What you will do
Transcribe the records that follow. Keep every word exactly, and drop the pictures.

Information provided

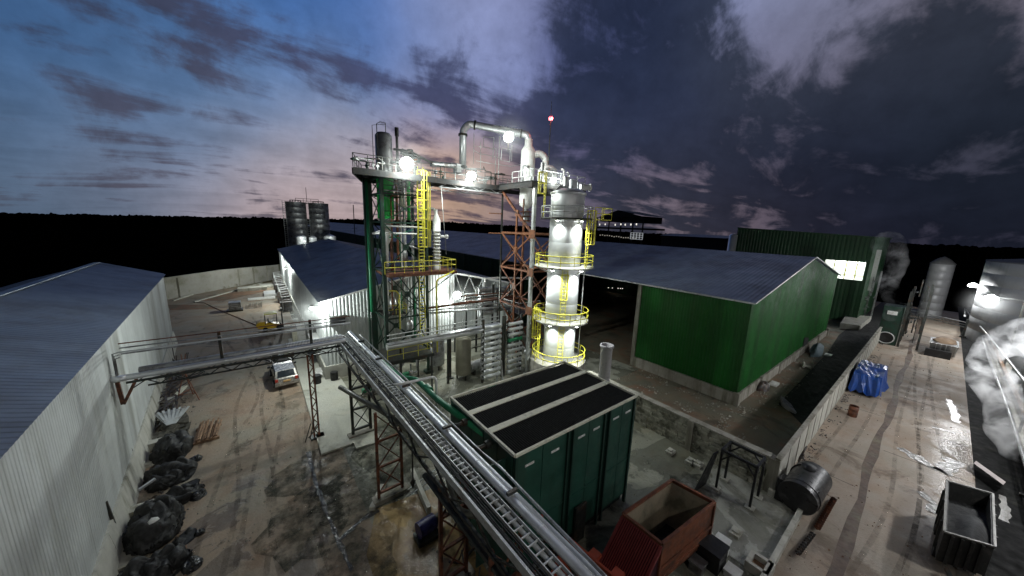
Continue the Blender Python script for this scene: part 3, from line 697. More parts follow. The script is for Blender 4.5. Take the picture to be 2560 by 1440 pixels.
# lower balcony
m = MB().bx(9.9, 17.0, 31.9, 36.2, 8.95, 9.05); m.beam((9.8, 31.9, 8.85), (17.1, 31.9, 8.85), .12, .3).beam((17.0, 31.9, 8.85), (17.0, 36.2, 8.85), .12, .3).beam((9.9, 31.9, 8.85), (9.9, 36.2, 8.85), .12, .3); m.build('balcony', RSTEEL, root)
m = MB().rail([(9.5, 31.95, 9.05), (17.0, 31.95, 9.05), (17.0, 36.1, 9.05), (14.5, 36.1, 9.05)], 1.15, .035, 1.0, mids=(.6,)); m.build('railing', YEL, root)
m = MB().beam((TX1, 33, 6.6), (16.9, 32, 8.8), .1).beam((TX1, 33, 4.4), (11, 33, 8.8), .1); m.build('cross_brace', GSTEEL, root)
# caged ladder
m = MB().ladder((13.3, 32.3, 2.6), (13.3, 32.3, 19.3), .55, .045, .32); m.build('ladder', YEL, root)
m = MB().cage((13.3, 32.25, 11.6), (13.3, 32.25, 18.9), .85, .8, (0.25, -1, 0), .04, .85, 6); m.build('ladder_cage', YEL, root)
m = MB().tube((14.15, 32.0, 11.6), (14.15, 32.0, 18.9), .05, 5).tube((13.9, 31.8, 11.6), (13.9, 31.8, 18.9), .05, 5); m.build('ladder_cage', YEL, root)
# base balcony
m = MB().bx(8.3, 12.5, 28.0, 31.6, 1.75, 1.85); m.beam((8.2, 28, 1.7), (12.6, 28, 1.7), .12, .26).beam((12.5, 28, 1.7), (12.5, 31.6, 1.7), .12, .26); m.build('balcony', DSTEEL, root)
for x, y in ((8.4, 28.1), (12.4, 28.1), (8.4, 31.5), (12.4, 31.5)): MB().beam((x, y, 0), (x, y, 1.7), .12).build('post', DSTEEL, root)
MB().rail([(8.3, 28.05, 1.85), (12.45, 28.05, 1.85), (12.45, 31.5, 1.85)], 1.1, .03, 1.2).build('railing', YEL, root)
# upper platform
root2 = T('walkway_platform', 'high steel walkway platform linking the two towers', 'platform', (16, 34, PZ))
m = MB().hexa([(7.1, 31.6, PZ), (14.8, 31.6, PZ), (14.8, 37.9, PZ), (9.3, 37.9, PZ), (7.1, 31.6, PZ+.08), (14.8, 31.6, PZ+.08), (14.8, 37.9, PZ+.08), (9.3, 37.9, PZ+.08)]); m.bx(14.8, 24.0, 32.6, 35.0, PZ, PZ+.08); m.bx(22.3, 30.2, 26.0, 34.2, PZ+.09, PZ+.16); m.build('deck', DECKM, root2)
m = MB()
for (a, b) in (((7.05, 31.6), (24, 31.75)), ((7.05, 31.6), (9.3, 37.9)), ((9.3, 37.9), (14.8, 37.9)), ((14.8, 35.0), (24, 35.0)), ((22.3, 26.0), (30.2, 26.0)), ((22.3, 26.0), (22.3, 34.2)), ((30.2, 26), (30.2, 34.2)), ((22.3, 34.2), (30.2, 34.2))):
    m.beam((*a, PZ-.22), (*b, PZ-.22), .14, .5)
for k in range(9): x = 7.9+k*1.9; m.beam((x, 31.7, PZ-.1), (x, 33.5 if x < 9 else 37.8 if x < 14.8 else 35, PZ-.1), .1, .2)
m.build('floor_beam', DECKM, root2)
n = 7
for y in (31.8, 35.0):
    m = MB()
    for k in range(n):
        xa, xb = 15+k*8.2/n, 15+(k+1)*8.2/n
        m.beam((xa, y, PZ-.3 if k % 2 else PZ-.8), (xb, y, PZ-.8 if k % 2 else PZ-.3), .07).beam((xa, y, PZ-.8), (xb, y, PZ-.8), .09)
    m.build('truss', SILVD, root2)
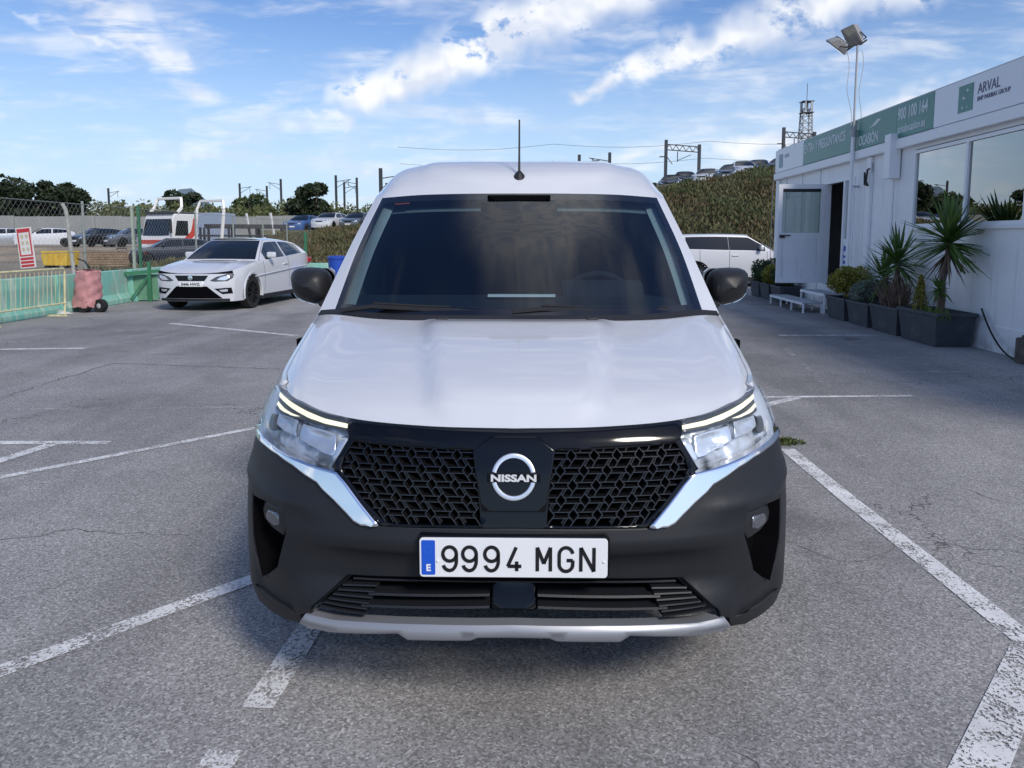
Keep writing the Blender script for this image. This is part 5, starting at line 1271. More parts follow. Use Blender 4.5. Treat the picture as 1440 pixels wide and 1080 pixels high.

Reply to the task
Continue the Blender Python script for this scene: part 3, from line 697. More parts follow. The script is for Blender 4.5. Take the picture to be 2560 by 1440 pixels.
# lower balcony
m = MB().bx(9.9, 17.0, 31.9, 36.2, 8.95, 9.05); m.beam((9.8, 31.9, 8.85), (17.1, 31.9, 8.85), .12, .3).beam((17.0, 31.9, 8.85), (17.0, 36.2, 8.85), .12, .3).beam((9.9, 31.9, 8.85), (9.9, 36.2, 8.85), .12, .3); m.build('balcony', RSTEEL, root)
m = MB().rail([(9.5, 31.95, 9.05), (17.0, 31.95, 9.05), (17.0, 36.1, 9.05), (14.5, 36.1, 9.05)], 1.15, .035, 1.0, mids=(.6,)); m.build('railing', YEL, root)
m = MB().beam((TX1, 33, 6.6), (16.9, 32, 8.8), .1).beam((TX1, 33, 4.4), (11, 33, 8.8), .1); m.build('cross_brace', GSTEEL, root)
# caged ladder
m = MB().ladder((13.3, 32.3, 2.6), (13.3, 32.3, 19.3), .55, .045, .32); m.build('ladder', YEL, root)
m = MB().cage((13.3, 32.25, 11.6), (13.3, 32.25, 18.9), .85, .8, (0.25, -1, 0), .04, .85, 6); m.build('ladder_cage', YEL, root)
m = MB().tube((14.15, 32.0, 11.6), (14.15, 32.0, 18.9), .05, 5).tube((13.9, 31.8, 11.6), (13.9, 31.8, 18.9), .05, 5); m.build('ladder_cage', YEL, root)
# base balcony
m = MB().bx(8.3, 12.5, 28.0, 31.6, 1.75, 1.85); m.beam((8.2, 28, 1.7), (12.6, 28, 1.7), .12, .26).beam((12.5, 28, 1.7), (12.5, 31.6, 1.7), .12, .26); m.build('balcony', DSTEEL, root)
for x, y in ((8.4, 28.1), (12.4, 28.1), (8.4, 31.5), (12.4, 31.5)): MB().beam((x, y, 0), (x, y, 1.7), .12).build('post', DSTEEL, root)
MB().rail([(8.3, 28.05, 1.85), (12.45, 28.05, 1.85), (12.45, 31.5, 1.85)], 1.1, .03, 1.2).build('railing', YEL, root)
# upper platform
root2 = T('walkway_platform', 'high steel walkway platform linking the two towers', 'platform', (16, 34, PZ))
m = MB().hexa([(7.1, 31.6, PZ), (14.8, 31.6, PZ), (14.8, 37.9, PZ), (9.3, 37.9, PZ), (7.1, 31.6, PZ+.08), (14.8, 31.6, PZ+.08), (14.8, 37.9, PZ+.08), (9.3, 37.9, PZ+.08)]); m.bx(14.8, 24.0, 32.6, 35.0, PZ, PZ+.08); m.bx(22.3, 30.2, 26.0, 34.2, PZ+.09, PZ+.16); m.build('deck', DECKM, root2)
m = MB()
for (a, b) in (((7.05, 31.6), (24, 31.75)), ((7.05, 31.6), (9.3, 37.9)), ((9.3, 37.9), (14.8, 37.9)), ((14.8, 35.0), (24, 35.0)), ((22.3, 26.0), (30.2, 26.0)), ((22.3, 26.0), (22.3, 34.2)), ((30.2, 26), (30.2, 34.2)), ((22.3, 34.2), (30.2, 34.2))):
    m.beam((*a, PZ-.22), (*b, PZ-.22), .14, .5)
for k in range(9): x = 7.9+k*1.9; m.beam((x, 31.7, PZ-.1), (x, 33.5 if x < 9 else 37.8 if x < 14.8 else 35, PZ-.1), .1, .2)
m.build('floor_beam', DECKM, root2)
n = 7
for y in (31.8, 35.0):
    m = MB()
    for k in range(n):
        xa, xb = 15+k*8.2/n, 15+(k+1)*8.2/n
        m.beam((xa, y, PZ-.3 if k % 2 else PZ-.8), (xb, y, PZ-.8 if k % 2 else PZ-.3), .07).beam((xa, y, PZ-.8), (xb, y, PZ-.8), .09)
    m.build('truss', SILVD, root2)
Keep writing the Blender script for this image. This is part 5, starting at line 1271. More parts follow. Use Blender 4.5. Treat the picture as 1440 pixels wide and 1080 pixels high.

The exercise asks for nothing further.